Eso de la catalanofobia me molestaba y hablo en pasado, porque ahora me da exactamente igual. Y me hace gracia cuando intentan demostrar que ellos quieren a los catalanes porque, como dice Rajoy, "hacen cosas". Es cierto. Hacemos cosas y algunas lamentables, como todos los pueblos, y, por cierto, es ridículo querer demostrar que uno no es catalanófobo porque tu mujer se llame Montserrat, te guste Serrat, desayunes pantumaca y, sobre todo, seas un gran lector de Josep Pla. El odio a los catalanes es histórico y las naciones nacen, crecen y maduran su identidad negando la de otros pueblos. Como decía Quevedo: "En tanto que quedase un catalán, hemos de tener enemigo y guerra”.
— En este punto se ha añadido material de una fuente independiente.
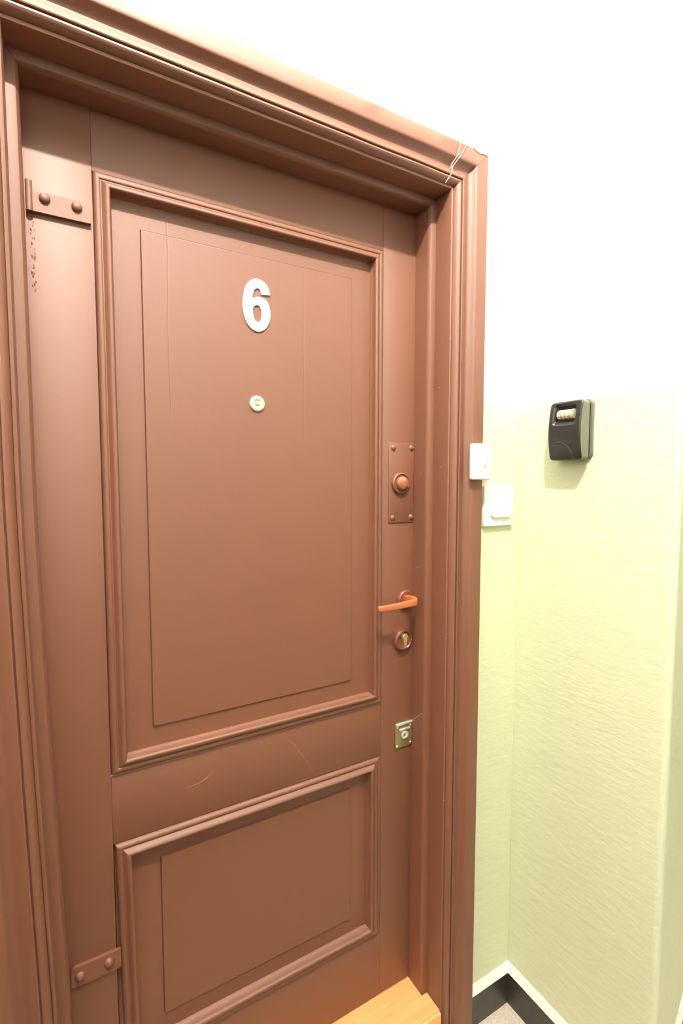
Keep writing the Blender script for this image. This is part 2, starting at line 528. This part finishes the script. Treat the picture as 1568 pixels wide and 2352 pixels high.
def panel(x0, x1, z0, z1, fx0, fx1, fz0, fz1):
    """flat panel with a raised field whose edge is a small quirked step"""
    bm = bmesh.new()
    yb, yf = 0.0115, 0.0078
    loops = [((x0, x1, z0, z1), yb), ((fx0-0.0022, fx1+0.0022, fz0-0.0022, fz1+0.0022), yb),
             ((fx0-0.0012, fx1+0.0012, fz0-0.0012, fz1+0.0012), yb+0.0010),
             ((fx0, fx1, fz0, fz1), yf+0.0003), ((fx0+0.0012, fx1-0.0012, fz0+0.0012, fz1-0.0012), yf)]
    L = []
    for (a, b, c, d), y in loops:
        L.append([bm.verts.new(p) for p in ((a, y, c), (b, y, c), (b, y, d), (a, y, d))])
    for p, q in zip(L, L[1:]):
        for i in range(4):
            j = (i+1) % 4; bm.faces.new((p[i], p[j], q[j], q[i]))
    bm.faces.new(L[-1])
    back = [bm.verts.new((v.co.x, 0.024, v.co.z)) for v in L[0]]
    for i in range(4):
        j = (i+1) % 4; bm.faces.new((L[0][i], back[i], back[j], L[0][j]))
    bm.faces.new(back)
    return bm
part('panel', panel(XA+0.002, XB-0.002, ZA+0.002, ZB-0.002, 0.1610, 0.6290, 1.0135, 1.9890), M_panel, angle=12)
part('panel', panel(XA+0.002, LXB-0.002, LZA+0.002, LZB-0.002, 0.1690, 0.6262, 0.3815, 0.7298), M_leaf, angle=12)
bm = bmesh.new(); panel_moulding(bm, XA, XB, ZA, ZB)
part('panel_moulding', bm, M_rail, angle=40)
bm = bmesh.new(); panel_moulding(bm, 0.0810, LXB, LZA, LZB, 0.016)
part('panel_moulding', bm, M_rail, angle=40)

# strap hinges with dome rivets
def strap(x0, x1, z0, z1, knuckle=True, rounded=False, rivets=()):
    h = empty('strap_hinge'); h.parent = door
    h.location = Vector(((x0+x1)/2, 0, (z0+z1)/2)) - door.location
    bm = bmesh.new()
    t = 0.0074
    out = []
    r = 0.010 if rounded else 0.002
    for cx, cz, a0 in ((x1-0.001, z0+0.001, -90), (x1-0.001, z1-0.001, 0), (x0+r, z1-r, 90), (x0+0.002, z0+0.002, 180)):
        rr = r if a0 == 90 else (0.001 if cx > (x0+x1)/2 else 0.002)
        for k in range(7):
            a = math.radians(a0+15*k); out.append((cx+rr*math.cos(a), cz+rr*math.sin(a)))
    F = [bm.verts.new((x, -t, z)) for x, z in out]; B = [bm.verts.new((x, 0.0, z)) for x, z in out]
    bm.faces.new(F); bm.faces.new(B)
    for i in range(len(out)):
        j = (i+1) % len(out); bm.faces.new((F[i], F[j], B[j], B[i]))
    es = [e for e in bm.edges if abs(e.verts[0].co.y+t) < 1e-6 and abs(e.verts[1].co.y+t) < 1e-6]
    bmesh.ops.bevel(bm, geom=es, offset=0.0012, segments=2, affect='EDGES')
    pl = link('plate', bm, M_hw, angle=50); adopt(pl, h)
    if knuckle:
        bm = bmesh.new()
        # the strap curls round the pin next to the jamb
        pts = []
        for k in range(11):
            a = math.radians(-60+18*k)
            pts.append((x0+0.002-0.006*math.sin(a)*0.6, -0.004-0.005*math.cos(a)))
        bmesh.ops.create_cone(bm, cap_ends=True, segments=20, radius1=0.0052, radius2=0.0052, depth=(z1-z0)+0.016,
                              matrix=Matrix.Translation((x0-0.0035, -0.0062, (z0+z1)/2+0.007)))
        kn = link('knuckle', bm, M_hw, angle=50); adopt(kn, h)
    for x, z in rivets:
        bm = bmesh.new()
        lathe(bm, (x, -t, z), [(0.0088, 0), (0.0086, 0.0018), (0.0074, 0.0042), (0.0052, 0.0060), (0.0026, 0.0069), (0, 0.0072)], 24)
        rv = link('rivet', bm, M_hw, angle=60); adopt(rv, h)
    return h
strap(-0.016, 0.0745, 1.9725, 2.0065, True, False, ((0.0035, 1.9970), (0.0525, 1.9955)))
strap(-0.0015, 0.0856, 0.5435, 0.5820, False, True, ((0.0131, 0.5630), (0.0636, 0.5655)))

# flaking paint at the hinge edge
bm = bmesh.new()
for i in range(26):
    z = 1.955 - i*0.0045 + random.uniform(-.003, .003); x = -0.0180+random.uniform(-0.002, 0.0045)
    n = 9; r = random.uniform(0.0016, 0.0034)
    c = bm.verts.new((x+random.uniform(-.001, .001), -random.uniform(0.0006, 0.0016), z)); ring = []
    for k in range(n):
        a = 2*math.pi*k/n; rr = r*random.uniform(0.6, 1.3)
        ring.append(bm.verts.new((x+rr*0.5*math.cos(a), 0.0002, z+rr*1.5*math.sin(a))))
    for k in range(n): bm.faces.new((c, ring[k], ring[(k+1) % n]))
part('paint_flakes', bm, M_hw, label='flaking paint beside the hinge', smooth=False)

# number 6
out6 = [(0.4206, 1.9133), (0.4179, 1.9235), (0.4131, 1.9328), (0.4021, 1.9402), (0.389, 1.9419), (0.3771, 1.9366), (0.3674, 1.9242), (0.362, 1.9063), (0.3598, 1.8841), (0.3619, 1.8645), (0.367, 1.8493), (0.3759, 1.8382), (0.3856, 1.8334), (0.3954, 1.833), (0.4065, 1.8381), (0.4155, 1.8496), (0.4206, 1.8658), (0.4203, 1.8801), (0.4164, 1.8938), (0.4087, 1.9022), (0.3984, 1.9048), (0.3886, 1.9035), (0.3799, 1.8987)]
out6b = [(0.3799, 1.8987), (0.3813, 1.9078), (0.3849, 1.9181), (0.391, 1.9232), (0.3964, 1.9226), (0.3997, 1.9176), (0.4007, 1.9113)]
in6 = [(0.3906, 1.8879), (0.3967, 1.8859), (0.4005, 1.8789), (0.402, 1.869), (0.4003, 1.8585), (0.395, 1.8524), (0.3891, 1.8527), (0.3837, 1.858), (0.3814, 1.8677), (0.3811, 1.8777), (0.3845, 1.8843)]
cu = bpy.data.curves.new('six', 'CURVE'); cu.dimensions = '2D'; cu.fill_mode = 'BOTH'
for pts in (catmull([(a, b, 0) for a, b in out6], 5) + catmull([(a, b, 0) for a, b in out6b], 5)[1:],
            catmull([(a, b, 0) for a, b in in6], 5, True)):
    sp = cu.splines.new('POLY'); sp.points.add(len(pts)-1)
    for p, q in zip(sp.points, pts): p.co = (q.x, q.y, 0, 1)
    sp.use_cyclic_u = True
cu.extrude = 0.0012; cu.bevel_depth = 0.0004
tmp = bpy.data.objects.new('tmp6', cu); COL.objects.link(tmp)
bpy.context.view_layer.update()
me = bpy.data.meshes.new_from_object(tmp)
bpy.data.objects.remove(tmp); bpy.data.curves.remove(cu)
for v in me.vertices:
    v.co = (v.co.x, 0.0062 - v.co.z, v.co.y)
me.name = 'house_number'; me.materials.clear(); me.materials.append(M_whitep)
num = bpy.data.objects.new('house_number', me); COL.objects.link(num); adopt(num, door)
num['label'] = 'white number 6 on the upper panel'

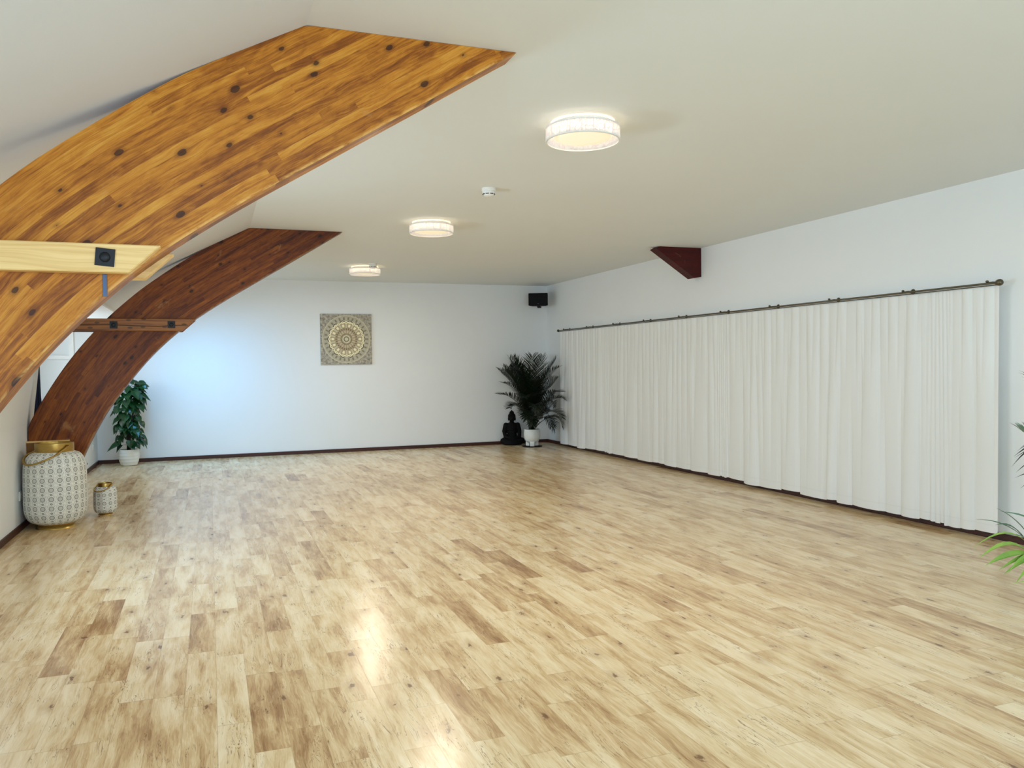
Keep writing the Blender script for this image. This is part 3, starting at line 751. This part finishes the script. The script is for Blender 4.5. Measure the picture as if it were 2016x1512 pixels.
# ------------------------------------------------------------------ lanterns
def bail(bm, rx, ry, zc, drop, az, r=.006, n=40, lift=0, prof=None):
    """hoop handle hanging forward over the shoulder; ends on the collar at azimuth az and az+180"""
    a = Vector((math.cos(az), math.sin(az), 0)); f = Vector((math.sin(az), -math.cos(az), 0))
    pts = []
    for i in range(n+1):
        th_ = math.pi*i/n
        p = a*(rx*math.cos(th_))+f*(ry*math.sin(th_)); p.z = zc-drop*abs(math.sin(th_))**.8+lift*math.cos(th_)
        if prof is not None:
            need = float(np.interp(p.z, prof[0], prof[1]))+r*1.9; rr = math.hypot(p.x, p.y)
            if rr < need: p.x *= need/rr; p.y *= need/rr
        pts.append(p)
    tube(bm, pts, r, 8, flatten=1.6)
def lantern(loc, R, Hh, seg, mat, label, rz, scale_collar=1.0, az=math.radians(25), facet=False):
    t = thing('lantern', label, 'lantern', loc, rz)
    zb, zt = .042*Hh/.76, Hh*.90
    rc = R*.60*scale_collar; rf = R*.60
    prof = []
    n = 30
    for i in range(n+1):
        s = i/n; z = zb+(zt-zb)*s
        e = abs(2*s-1)
        k = max(0, 1-(max(0, e-.42)/.58)**2.6)**.5
        k = max(k, 0)
        r = rc*.98+(R-rc*.98)*k if s > .5 else rf*1.02+(R-rf*1.02)*k
        r *= 1+.022*math.sin(math.pi*(1-s))-.022*s
        prof.append((r, z))
    bm = bmesh.new(); lathe(bm, prof, seg, uv=True); obj('body', bm, mat, t, smooth=True, angle=(12 if facet else 40))
    bm = bmesh.new(); lathe(bm, [(rc, zt-.01), (rc*1.03, zt), (rc*1.03, Hh-.004), (rc*1.01, Hh), (rc*.95, Hh), (rc*.93, Hh-.01), (rc*.93, zt-.01)], 48); col = obj('collar', bm, M_gold, t, smooth=True, angle=30)
    bm = bmesh.new(); lathe(bm, [(0, zb+.002), (rf*1.02, zb+.002), (rf*.96, zb*.6), (rf*1.06, zb*.18), (rf*1.08, 0), (0, 0)], 48); obj('foot', bm, M_gold, t, smooth=True, angle=35)
    bm = bmesh.new(); bail(bm, rc*1.07, R*1.03, Hh-.022*Hh/.76, (Hh-zt)*2.0, az, .0075*math.sqrt(Hh/.76), prof=([q[1] for q in prof]+[zt+.001, Hh+.01], [q[0] for q in prof]+[rc*1.03, rc*1.03])); obj('handle', bm, M_gold, t, smooth=True)
    return t
lantern((-1.312, 8.185, 0), .252, .757, 32, M_lan, 'large white punched-metal lantern with gold collar standing by the left wall', 0, az=math.radians(-42))
lantern((-.972, 8.70, 0), .105, .305, 10, M_lan2, 'small white punched-metal lantern with gold collar, standing alone on the floor', .2, az=math.radians(-38), facet=True)
lantern((-1.325, 8.88, 0), .178, .52, 28, M_lan, 'medium white punched-metal lantern mostly hidden behind the largest one', 0, az=math.radians(-45))

# ------------------------------------------------------------------ pots and plants
def frond_mesh(bm, base, az, L, el, droop, npair=26, ll=.26, wl_=.0060, rnd=None, start=.36, spread=58, lift=.25, hang=.5, r0=.005):
    """arching rachis with paired narrow leaflets"""
    rnd = rnd or random.Random(1)
    pts = []; p = Vector(base); N = 26; e = el; azz = az
    for i in range(N+1):
        pts.append(p.copy()); d = Vector((math.cos(azz)*math.cos(e), math.sin(azz)*math.cos(e), math.sin(e)))
        p = p+d*(L/N); e -= droop/N*(.4+1.3*i/N); azz += rnd.uniform(-.01, .01)
    tube(bm, pts, [r0*(1-.8*i/N) for i in range(N+1)], 5)
    for k in range(npair):
        s = start+(1-start)*(k+.5)/npair; fi = s*N; i0 = min(N-1, int(fi)); q = pts[i0].lerp(pts[i0+1], fi-i0)
        tg = (pts[i0+1]-pts[i0]).normalized(); side = tg.cross(Vector((0, 0, 1))).normalized(); upv = side.cross(tg)
        for sg in (-1, 1):
            u = (s-start)/(1-start)
            ln = ll*(math.sin(math.pi*min(1, .18+.74*u))**.7)*rnd.uniform(.85, 1.1)
            ang = math.radians(spread*(1-.45*u)+rnd.uniform(-6, 6))
            d = (tg*math.cos(ang)+side*sg*math.sin(ang)+upv*lift).normalized()
            nrm_ = d.cross(tg).normalized()*sg
            wv = (tg-d*tg.dot(d)).normalized()
            prev = None; pp_ = q.copy(); m = 5; dd = d.copy()
            for j in range(m+1):
                f = j/m; wd = wl_*(.35+1.0*math.sin(math.pi*min(1, f*.9+.06)))*(1-f)**.25 if j < m else .0004
                a = bm.verts.new(pp_-wv*wd); b = bm.verts.new(pp_+wv*wd)
                if prev: bm.faces.new((prev[0], prev[1], b, a))
                prev = (a, b); dd = (dd+Vector((0, 0, -hang*.35*f))).normalized(); pp_ = pp_+dd*(ln/m)
def palm(loc, label, fr, mat, canes, pot_h, pot_r, seed, saucer=True, footed=True, lim=(.40, .52), keep=None):
    t = thing('potted_palm', label, 'plant', loc)
    rnd = random.Random(seed)
    z0 = .012 if saucer else 0
    if saucer:
        bm = bmesh.new(); lathe(bm, [(0, 0), (pot_r*1.18, 0), (pot_r*1.24, .010), (pot_r*1.2, .012), (0, .012)], 36); obj('saucer', bm, M_black, t, smooth=True, angle=40)
    bm = bmesh.new(); h = pot_h; r = pot_r
    fz = .055 if footed else 0
    pr = [(0, z0+fz), (r*.46, z0+fz), (r*.68, z0+fz+.012), (r*.86, z0+fz+.045), (r*.97, z0+fz+.09), (r*1.0, z0+h*.66), (r*.985, z0+h*.82), (r*.94, z0+h-.004), (r*.92, z0+h), (r*.86, z0+h-.004), (r*.86, z0+h-.05), (0, z0+h-.05)]
    lathe(bm, pr, 40)
    if footed:
        for k in range(3):
            M = Matrix.Rotation(-math.pi/2+YAW*-1+k*2*math.pi/3, 4, 'Z'); box(bm, r*.24, r*.74, -r*.27, r*.27, z0, z0+fz+.03, bev=.006, M=M)
    obj('pot', bm, M_pot, t, smooth=True, angle=40)
    bm = bmesh.new(); lathe(bm, [(0, z0+h-.049), (r*.85, z0+h-.049), (r*.8, z0+h-.035), (r*.3, z0+h-.025), (0, z0+h-.028)], 24); obj('soil', bm, M_soil, t, smooth=True)
    zs = z0+h-.04
    for k in range(canes):
        a = rnd.uniform(0, 6.28); d = rnd.uniform(.01, r*.42); ht = rnd.uniform(.25, .45)
        p0 = Vector((d*math.cos(a), d*math.sin(a), zs)); p1 = p0+Vector((.05*math.cos(a), .05*math.sin(a), ht))
        bm = bmesh.new(); tube(bm, [p0, p0.lerp(p1, .5), p1], [.011, .009, .007], 7); obj('cane', bm, M_stem, t, smooth=True)
    for f in fr:
        a, L, el, dr = f[:4]; ll = f[4] if len(f) > 4 else .25
        d = rnd.uniform(.0, r*.35); b = (d*math.cos(a), d*math.sin(a), zs)
        bm = bmesh.new(); frond_mesh(bm, b, a, L, el, dr, int(20+L*10), ll, rnd=rnd)
        if keep and any(keep[0] < v.co.x < keep[1] and keep[2] < v.co.y < keep[3] and v.co.z < keep[4] for v in bm.verts):
            bm.free(); continue
        for v in bm.verts:      # leaves bend back from the curtain and the wall
            for ax in (0, 1):
                if v.co[ax] > lim[ax]-.12: v.co[ax] = lim[ax]-.12+.12*(1-math.exp(-(v.co[ax]-lim[ax]+.12)/.12))
        obj('frond', bm, f[5] if len(f) > 5 else mat, t)
    return t
rnd = random.Random(11); fr = []
R_ = math.radians
for i in range(36):
    a = (i*137.5+rnd.uniform(-10, 10)) % 360; e_ = 52+36*((i+.5)/36)**.8+rnd.uniform(-4, 4); st = 105 < a < 205
    if st: e_ = max(e_, 80)
    k_ = (e_-52)/36
    fr.append((R_(a), .70+.62*k_+rnd.uniform(-.08, .08), R_(min(89, e_)), R_((100 if st else 145)-75*k_+rnd.uniform(-12, 12)), .25))
for a in (250, 330, 40, 120, 190): fr.append((R_(a), 1.36+rnd.uniform(-.05, .03), R_(88), R_(34+rnd.uniform(0, 14)), .30))
for a, L, e_, dr in ((222, .95, 66, 85), (238, .85, 60, 100), (196, 1.0, 72, 72), (206, 1.15, 78, 70), (250, .8, 58, 120)): fr.append((R_(a), L, R_(e_), R_(dr), .25))
palm((5.135, 12.80, 0), 'dark green areca palm in a white footed pot on a black saucer, back right corner', fr, M_palm, 7, .285, .142, 5, keep=(-.42, .0, .24, .56, .64))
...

Cada vez que oigo un exabrupto catalanófobo, vuelvo con el espíritu de un negro al Clermont-Ferrand de 1979. No es que en Francia hayan tratado a los catalanes mucho mejor, pero Ferré, Montand, Hardy, Aznavour, Reggiani, Moustaki, Bécaud, Barbara, Gréco, y sobre todo, Brassens y Brel, me hacían sentir libre y protegido de bestias como aquella vallisoletana.